Legislation that eliminates the use of Regional Contribution Agreements as a municipal tool in complying with state affordable housing law has been increasingly assaulted by various New Jersey stakeholder groups.
The Regional Contribution Agreement is that affordable housing mechanism that allowed municipal officials to trade off up to 50 percent of their affordable housing obligations to other municipalities for cash, instead of actually building the housing within the borders of their boroughs, towns, or cities.
Rich suburban towns are afraid of what actually building their share of affordable housing might do to their tax base.
But even some urban area officials seem equally afraid, over how the elimination of Regional Contribution Agreements effectively kills a revenue source frequently used to repair existing affordable housing and build new housing.
But in doing so, New Jersey's urban mayors and officials seem to be denying one of the main factors in the complex process that so badly damaged the social fabric of cities like Trenton, Camden, and Newark, which was the flight of middle-class wage earners out to the surrounding suburbs, later followed by good jobs and good businesses.
Public officials like Trenton Mayor Douglas Palmer and others should be doing all they can to get those middle-class wage earners, places of employment, and businesses back into Trenton.

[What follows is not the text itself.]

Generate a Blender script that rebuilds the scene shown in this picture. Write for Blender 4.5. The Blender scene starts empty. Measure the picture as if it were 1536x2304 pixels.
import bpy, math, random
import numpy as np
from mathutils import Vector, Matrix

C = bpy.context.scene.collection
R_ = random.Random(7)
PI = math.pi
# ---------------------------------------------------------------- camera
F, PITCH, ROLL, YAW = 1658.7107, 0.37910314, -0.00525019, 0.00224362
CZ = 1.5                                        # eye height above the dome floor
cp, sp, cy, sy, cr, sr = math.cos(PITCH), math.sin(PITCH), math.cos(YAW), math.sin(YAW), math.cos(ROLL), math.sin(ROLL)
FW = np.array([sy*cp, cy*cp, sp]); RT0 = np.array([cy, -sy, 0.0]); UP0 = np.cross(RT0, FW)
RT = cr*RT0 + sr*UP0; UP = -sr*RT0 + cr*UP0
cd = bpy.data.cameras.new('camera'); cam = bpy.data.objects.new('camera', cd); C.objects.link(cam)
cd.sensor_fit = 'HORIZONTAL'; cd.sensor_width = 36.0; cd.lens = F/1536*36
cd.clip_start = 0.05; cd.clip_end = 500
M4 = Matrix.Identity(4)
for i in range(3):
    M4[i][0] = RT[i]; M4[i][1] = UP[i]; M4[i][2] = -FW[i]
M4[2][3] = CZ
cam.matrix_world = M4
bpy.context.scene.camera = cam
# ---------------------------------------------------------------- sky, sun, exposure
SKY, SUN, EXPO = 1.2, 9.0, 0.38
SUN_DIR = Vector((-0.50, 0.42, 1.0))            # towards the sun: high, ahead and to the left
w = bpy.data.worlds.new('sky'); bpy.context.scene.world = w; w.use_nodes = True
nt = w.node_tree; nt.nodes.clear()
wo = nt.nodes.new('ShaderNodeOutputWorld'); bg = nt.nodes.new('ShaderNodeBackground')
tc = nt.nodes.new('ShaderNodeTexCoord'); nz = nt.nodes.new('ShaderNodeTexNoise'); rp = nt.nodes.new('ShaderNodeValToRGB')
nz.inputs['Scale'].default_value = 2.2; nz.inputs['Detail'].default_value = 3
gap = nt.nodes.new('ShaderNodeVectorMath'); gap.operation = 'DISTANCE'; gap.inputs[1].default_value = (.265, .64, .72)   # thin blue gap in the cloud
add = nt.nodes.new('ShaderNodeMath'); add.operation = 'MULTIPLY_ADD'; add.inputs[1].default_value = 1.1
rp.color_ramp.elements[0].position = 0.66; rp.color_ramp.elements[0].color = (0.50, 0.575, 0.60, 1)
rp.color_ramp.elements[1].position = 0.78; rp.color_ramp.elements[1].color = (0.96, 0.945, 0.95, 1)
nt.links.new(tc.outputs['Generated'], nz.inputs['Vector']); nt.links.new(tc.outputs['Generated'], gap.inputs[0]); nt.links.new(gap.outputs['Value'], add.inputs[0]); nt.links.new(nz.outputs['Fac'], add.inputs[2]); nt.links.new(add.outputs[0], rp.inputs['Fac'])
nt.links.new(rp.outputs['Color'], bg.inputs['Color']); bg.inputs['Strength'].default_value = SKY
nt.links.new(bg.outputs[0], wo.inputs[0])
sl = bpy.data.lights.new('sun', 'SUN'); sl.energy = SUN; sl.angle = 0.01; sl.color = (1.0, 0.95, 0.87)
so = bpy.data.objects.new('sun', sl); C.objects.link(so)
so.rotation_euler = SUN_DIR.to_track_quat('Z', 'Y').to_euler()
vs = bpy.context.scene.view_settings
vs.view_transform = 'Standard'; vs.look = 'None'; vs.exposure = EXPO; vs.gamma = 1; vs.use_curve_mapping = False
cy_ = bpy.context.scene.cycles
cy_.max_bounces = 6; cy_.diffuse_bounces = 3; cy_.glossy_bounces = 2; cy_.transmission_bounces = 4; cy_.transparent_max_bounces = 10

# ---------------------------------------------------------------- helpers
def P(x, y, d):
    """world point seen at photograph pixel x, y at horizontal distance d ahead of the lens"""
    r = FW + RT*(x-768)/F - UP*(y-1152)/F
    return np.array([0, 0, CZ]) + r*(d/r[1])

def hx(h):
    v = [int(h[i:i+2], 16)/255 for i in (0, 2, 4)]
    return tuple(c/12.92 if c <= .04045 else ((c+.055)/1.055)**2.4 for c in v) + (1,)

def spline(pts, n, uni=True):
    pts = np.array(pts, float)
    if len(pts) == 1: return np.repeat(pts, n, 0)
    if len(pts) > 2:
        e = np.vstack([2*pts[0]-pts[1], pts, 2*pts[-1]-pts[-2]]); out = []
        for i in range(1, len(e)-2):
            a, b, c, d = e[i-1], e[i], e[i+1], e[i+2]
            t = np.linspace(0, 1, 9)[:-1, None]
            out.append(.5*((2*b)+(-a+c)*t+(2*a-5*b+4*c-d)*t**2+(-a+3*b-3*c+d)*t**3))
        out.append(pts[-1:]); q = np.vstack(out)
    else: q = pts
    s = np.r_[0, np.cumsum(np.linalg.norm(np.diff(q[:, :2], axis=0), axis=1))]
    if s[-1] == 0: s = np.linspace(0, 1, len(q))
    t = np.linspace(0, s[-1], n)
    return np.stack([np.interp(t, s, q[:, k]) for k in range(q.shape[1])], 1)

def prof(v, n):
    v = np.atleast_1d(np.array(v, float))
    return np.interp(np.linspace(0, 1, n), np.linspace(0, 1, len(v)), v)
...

But instead many urban mayors used Regional Contribution Agreements as a stop-gap measure to fill shortfalls in affordable housing construction and repair budgets, further damaging the fabric of the city through concentrating more and more poverty there.
Regional Contribution Agreements make no sense for poor urban areas, but they make perfect for suburban mayors, to whom the agreements represent a steal of a deal.
According to affordable housing advocates, a suburban town sending off its affordable housing to a city pays around $35,000 per unit, while the average total cost of building and subsidizing such a unit is nearly four times that, $140,000.
Plus, the people who end up living in those units in New Jersey's urban areas live in places without jobs, far away from existing jobs, and with poor educational opportunities.
The elimination of Regional Contribution Agreements is an important step for New Jersey's cities and poorer municipalities in their quest to rehabilitate their economic and social environments, which have suffered since the advent of suburbia.
Without them, cities will stop piling on disproportionately large numbers of the state's poor, while suburban areas will be forced to provide affordable housing opportunities closer to jobs and closer to opportunity.